### AIM OF THE EXERCISE
Pull every line containing "quad" out of the material below.

===== RAW DATA =====

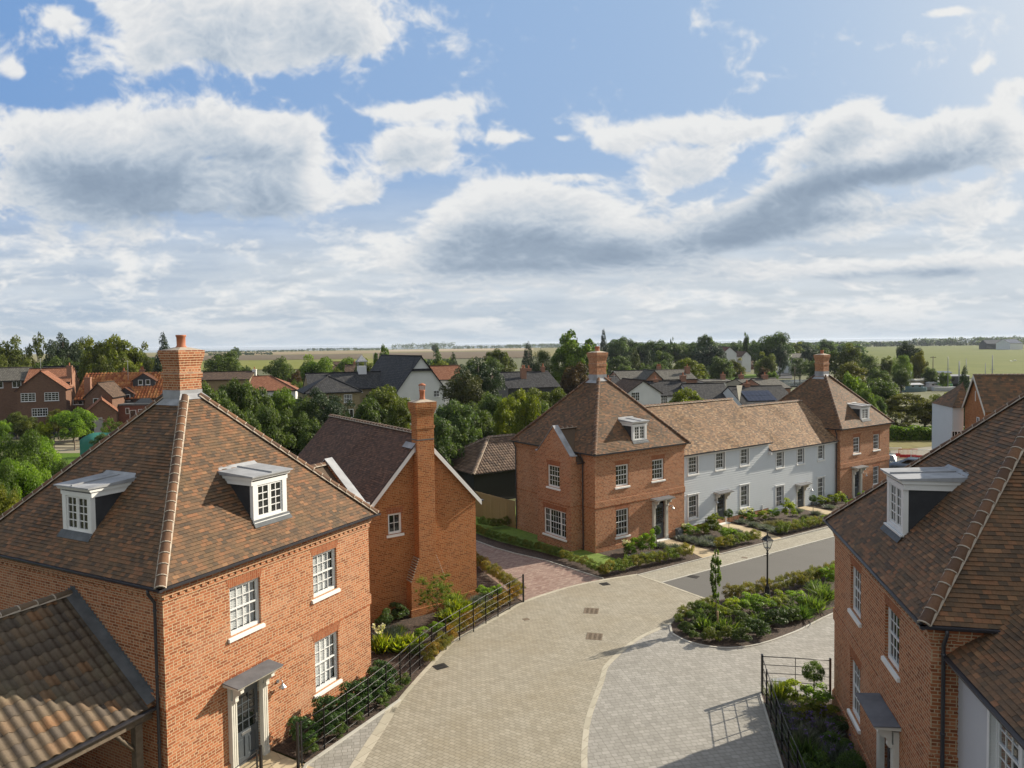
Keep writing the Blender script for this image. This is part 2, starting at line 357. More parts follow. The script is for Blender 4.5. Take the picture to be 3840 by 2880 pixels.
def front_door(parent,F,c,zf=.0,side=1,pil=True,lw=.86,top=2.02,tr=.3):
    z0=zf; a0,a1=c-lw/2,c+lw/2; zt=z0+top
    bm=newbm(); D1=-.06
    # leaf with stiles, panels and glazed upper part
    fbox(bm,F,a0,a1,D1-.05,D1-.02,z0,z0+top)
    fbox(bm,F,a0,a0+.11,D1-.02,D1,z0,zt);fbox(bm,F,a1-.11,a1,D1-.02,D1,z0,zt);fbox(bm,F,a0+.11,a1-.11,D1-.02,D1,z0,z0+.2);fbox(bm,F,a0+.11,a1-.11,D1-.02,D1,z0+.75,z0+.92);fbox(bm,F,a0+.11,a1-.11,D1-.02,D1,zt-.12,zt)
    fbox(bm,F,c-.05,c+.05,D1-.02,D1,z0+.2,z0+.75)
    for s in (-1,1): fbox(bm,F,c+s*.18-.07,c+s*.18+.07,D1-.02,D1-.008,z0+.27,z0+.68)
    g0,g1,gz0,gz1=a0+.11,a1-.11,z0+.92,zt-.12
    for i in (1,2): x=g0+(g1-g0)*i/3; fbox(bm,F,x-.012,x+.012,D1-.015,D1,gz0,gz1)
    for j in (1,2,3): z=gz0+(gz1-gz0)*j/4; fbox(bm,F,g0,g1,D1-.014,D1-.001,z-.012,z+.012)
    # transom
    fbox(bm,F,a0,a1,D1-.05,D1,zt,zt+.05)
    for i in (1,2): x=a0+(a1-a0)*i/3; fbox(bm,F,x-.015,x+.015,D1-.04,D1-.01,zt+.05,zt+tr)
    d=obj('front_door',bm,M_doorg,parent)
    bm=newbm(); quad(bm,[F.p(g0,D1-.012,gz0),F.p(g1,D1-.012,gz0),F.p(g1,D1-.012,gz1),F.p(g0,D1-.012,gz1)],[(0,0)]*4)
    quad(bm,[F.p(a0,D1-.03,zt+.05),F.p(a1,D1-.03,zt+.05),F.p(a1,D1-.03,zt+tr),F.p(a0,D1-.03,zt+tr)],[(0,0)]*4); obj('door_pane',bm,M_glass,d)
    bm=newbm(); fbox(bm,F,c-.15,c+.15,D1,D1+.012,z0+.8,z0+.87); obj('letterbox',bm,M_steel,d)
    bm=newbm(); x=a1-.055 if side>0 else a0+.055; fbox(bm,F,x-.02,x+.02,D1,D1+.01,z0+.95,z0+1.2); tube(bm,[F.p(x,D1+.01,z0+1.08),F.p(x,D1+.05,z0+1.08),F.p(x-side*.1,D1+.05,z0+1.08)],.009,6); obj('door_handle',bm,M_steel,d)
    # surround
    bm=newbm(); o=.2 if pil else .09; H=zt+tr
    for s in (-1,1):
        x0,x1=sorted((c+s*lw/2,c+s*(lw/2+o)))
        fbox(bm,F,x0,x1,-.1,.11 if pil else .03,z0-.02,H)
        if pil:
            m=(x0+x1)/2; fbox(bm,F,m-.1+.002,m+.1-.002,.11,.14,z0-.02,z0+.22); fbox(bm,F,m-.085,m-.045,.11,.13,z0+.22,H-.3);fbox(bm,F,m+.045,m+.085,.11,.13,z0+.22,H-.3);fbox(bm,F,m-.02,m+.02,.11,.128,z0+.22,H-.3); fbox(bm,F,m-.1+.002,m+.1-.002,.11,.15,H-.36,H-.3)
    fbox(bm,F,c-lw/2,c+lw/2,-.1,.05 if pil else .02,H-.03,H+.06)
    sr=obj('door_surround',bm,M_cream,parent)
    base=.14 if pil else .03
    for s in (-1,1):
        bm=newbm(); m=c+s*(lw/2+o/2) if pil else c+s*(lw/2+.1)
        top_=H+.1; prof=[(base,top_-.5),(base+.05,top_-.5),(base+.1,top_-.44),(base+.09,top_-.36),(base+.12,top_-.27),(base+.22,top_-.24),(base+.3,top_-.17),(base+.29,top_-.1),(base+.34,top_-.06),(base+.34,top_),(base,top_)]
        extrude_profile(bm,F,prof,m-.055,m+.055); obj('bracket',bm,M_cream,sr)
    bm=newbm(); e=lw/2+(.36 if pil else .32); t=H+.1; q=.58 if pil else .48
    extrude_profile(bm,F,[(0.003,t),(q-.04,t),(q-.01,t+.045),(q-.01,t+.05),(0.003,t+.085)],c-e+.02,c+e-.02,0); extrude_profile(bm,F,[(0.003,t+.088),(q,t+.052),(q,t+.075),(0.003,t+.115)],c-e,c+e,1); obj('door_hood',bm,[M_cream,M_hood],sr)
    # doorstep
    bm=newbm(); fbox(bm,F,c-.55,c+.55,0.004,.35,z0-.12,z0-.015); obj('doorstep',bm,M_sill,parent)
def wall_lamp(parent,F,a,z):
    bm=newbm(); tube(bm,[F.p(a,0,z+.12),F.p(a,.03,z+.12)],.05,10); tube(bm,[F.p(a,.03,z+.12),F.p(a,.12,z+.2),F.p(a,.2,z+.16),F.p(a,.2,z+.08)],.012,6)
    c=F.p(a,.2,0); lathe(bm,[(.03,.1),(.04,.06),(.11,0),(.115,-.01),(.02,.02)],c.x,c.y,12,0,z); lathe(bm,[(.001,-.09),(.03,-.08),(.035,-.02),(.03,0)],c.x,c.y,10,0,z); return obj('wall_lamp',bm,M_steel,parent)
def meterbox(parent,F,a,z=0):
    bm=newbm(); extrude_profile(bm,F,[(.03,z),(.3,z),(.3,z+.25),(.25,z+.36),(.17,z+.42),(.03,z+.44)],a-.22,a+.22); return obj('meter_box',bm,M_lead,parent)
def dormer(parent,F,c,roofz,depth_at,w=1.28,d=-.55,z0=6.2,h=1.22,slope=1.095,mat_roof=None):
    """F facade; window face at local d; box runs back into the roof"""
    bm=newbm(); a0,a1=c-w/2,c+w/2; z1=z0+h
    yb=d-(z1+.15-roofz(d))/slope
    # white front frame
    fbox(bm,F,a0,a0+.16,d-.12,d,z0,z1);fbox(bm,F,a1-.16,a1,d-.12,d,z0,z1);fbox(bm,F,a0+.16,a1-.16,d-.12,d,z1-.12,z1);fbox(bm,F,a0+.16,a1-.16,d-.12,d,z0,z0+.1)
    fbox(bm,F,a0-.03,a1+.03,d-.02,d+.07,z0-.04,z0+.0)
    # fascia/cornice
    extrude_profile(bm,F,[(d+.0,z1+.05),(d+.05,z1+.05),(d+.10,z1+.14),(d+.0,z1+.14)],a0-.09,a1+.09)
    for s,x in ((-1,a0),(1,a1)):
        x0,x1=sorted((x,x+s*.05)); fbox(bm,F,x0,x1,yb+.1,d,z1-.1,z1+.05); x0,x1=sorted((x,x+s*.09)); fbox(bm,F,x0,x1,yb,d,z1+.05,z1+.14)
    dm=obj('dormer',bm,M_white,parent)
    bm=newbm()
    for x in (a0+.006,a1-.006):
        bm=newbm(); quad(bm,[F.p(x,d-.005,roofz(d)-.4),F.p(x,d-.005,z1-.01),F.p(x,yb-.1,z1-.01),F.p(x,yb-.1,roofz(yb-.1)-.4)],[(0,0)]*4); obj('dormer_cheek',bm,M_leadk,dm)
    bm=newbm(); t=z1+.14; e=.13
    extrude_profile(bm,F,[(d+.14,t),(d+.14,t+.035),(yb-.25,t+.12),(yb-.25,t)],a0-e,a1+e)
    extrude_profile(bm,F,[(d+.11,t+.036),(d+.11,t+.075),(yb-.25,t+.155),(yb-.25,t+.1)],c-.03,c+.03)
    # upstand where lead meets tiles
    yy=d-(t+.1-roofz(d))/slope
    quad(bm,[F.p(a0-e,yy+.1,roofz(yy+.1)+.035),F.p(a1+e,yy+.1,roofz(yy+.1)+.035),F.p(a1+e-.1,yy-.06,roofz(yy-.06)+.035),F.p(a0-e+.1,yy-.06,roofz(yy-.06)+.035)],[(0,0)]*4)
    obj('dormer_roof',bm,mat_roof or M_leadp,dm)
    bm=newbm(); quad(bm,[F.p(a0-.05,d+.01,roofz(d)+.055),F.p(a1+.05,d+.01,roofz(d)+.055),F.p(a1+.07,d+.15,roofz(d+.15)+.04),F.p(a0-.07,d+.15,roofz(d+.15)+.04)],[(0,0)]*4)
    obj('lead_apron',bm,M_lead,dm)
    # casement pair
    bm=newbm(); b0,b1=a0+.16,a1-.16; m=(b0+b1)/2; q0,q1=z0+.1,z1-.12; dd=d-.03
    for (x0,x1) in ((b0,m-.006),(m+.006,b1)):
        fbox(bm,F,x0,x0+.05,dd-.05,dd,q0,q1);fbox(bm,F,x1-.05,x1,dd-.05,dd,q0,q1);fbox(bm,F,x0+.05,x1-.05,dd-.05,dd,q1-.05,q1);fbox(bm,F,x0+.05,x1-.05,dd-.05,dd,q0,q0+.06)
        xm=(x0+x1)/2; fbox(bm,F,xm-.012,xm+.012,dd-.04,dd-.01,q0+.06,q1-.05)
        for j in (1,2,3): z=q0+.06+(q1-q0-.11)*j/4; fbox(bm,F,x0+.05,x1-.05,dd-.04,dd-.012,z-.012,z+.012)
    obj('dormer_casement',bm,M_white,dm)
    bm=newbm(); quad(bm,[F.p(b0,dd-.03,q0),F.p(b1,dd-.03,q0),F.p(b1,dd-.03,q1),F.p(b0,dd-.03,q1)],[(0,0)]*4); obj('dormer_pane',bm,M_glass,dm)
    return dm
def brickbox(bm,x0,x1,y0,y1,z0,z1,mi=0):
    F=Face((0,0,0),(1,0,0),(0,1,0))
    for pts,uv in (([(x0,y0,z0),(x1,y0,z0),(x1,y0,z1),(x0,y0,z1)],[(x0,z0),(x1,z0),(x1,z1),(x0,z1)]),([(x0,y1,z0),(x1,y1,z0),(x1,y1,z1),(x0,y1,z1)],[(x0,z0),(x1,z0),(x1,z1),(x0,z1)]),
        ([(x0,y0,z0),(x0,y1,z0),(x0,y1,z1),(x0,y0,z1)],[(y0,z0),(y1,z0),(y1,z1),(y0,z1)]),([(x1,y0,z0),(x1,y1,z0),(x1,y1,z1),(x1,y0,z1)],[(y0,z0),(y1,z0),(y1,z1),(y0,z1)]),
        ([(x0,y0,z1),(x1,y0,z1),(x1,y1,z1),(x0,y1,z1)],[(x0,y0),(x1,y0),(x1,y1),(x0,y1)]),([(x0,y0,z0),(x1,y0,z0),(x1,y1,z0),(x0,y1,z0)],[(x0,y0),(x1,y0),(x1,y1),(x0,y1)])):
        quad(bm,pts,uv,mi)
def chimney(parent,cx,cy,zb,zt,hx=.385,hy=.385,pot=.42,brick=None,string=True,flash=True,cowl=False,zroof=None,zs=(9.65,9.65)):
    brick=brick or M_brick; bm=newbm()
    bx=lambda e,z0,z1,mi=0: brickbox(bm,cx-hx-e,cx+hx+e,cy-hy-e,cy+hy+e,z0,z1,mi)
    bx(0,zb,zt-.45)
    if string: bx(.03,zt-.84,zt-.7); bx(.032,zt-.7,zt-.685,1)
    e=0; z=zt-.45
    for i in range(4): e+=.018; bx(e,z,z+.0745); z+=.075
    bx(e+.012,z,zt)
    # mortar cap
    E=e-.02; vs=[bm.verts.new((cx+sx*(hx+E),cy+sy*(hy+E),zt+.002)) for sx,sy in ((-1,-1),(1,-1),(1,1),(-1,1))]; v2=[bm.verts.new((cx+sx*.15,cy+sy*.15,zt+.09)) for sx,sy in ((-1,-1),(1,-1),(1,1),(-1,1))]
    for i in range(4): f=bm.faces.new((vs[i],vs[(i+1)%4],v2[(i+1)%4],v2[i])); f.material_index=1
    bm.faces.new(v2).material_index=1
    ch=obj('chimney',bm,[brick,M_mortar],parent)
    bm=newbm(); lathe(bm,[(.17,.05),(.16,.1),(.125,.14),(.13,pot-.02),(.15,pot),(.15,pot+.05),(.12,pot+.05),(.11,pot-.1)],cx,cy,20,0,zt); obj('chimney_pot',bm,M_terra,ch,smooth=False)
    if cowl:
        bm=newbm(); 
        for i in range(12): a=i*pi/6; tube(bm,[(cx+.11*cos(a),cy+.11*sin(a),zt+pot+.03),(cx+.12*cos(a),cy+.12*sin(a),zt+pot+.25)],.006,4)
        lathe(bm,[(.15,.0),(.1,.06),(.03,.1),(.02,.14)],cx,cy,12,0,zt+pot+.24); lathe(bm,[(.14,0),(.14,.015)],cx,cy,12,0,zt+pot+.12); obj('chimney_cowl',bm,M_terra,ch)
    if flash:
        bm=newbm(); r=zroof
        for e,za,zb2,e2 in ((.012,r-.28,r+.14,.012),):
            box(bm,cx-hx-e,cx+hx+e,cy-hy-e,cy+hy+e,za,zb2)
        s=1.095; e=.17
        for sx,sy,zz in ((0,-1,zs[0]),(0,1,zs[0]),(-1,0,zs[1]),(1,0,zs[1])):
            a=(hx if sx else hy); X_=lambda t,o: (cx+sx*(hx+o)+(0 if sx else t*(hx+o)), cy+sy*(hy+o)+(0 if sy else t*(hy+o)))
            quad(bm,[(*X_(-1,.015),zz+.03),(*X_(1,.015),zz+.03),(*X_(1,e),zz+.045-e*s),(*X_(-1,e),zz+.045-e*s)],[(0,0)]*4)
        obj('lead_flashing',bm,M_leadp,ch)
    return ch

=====

### THE RESULT
    bm=newbm(); quad(bm,[F.p(g0,D1-.012,gz0),F.p(g1,D1-.012,gz0),F.p(g1,D1-.012,gz1),F.p(g0,D1-.012,gz1)],[(0,0)]*4)
    quad(bm,[F.p(a0,D1-.03,zt+.05),F.p(a1,D1-.03,zt+.05),F.p(a1,D1-.03,zt+tr),F.p(a0,D1-.03,zt+tr)],[(0,0)]*4); obj('door_pane',bm,M_glass,d)
        bm=newbm(); quad(bm,[F.p(x,d-.005,roofz(d)-.4),F.p(x,d-.005,z1-.01),F.p(x,yb-.1,z1-.01),F.p(x,yb-.1,roofz(yb-.1)-.4)],[(0,0)]*4); obj('dormer_cheek',bm,M_leadk,dm)
    quad(bm,[F.p(a0-e,yy+.1,roofz(yy+.1)+.035),F.p(a1+e,yy+.1,roofz(yy+.1)+.035),F.p(a1+e-.1,yy-.06,roofz(yy-.06)+.035),F.p(a0-e+.1,yy-.06,roofz(yy-.06)+.035)],[(0,0)]*4)
    bm=newbm(); quad(bm,[F.p(a0-.05,d+.01,roofz(d)+.055),F.p(a1+.05,d+.01,roofz(d)+.055),F.p(a1+.07,d+.15,roofz(d+.15)+.04),F.p(a0-.07,d+.15,roofz(d+.15)+.04)],[(0,0)]*4)
    bm=newbm(); quad(bm,[F.p(b0,dd-.03,q0),F.p(b1,dd-.03,q0),F.p(b1,dd-.03,q1),F.p(b0,dd-.03,q1)],[(0,0)]*4); obj('dormer_pane',bm,M_glass,dm)
        quad(bm,pts,uv,mi)
            quad(bm,[(*X_(-1,.015),zz+.03),(*X_(1,.015),zz+.03),(*X_(1,e),zz+.045-e*s),(*X_(-1,e),zz+.045-e*s)],[(0,0)]*4)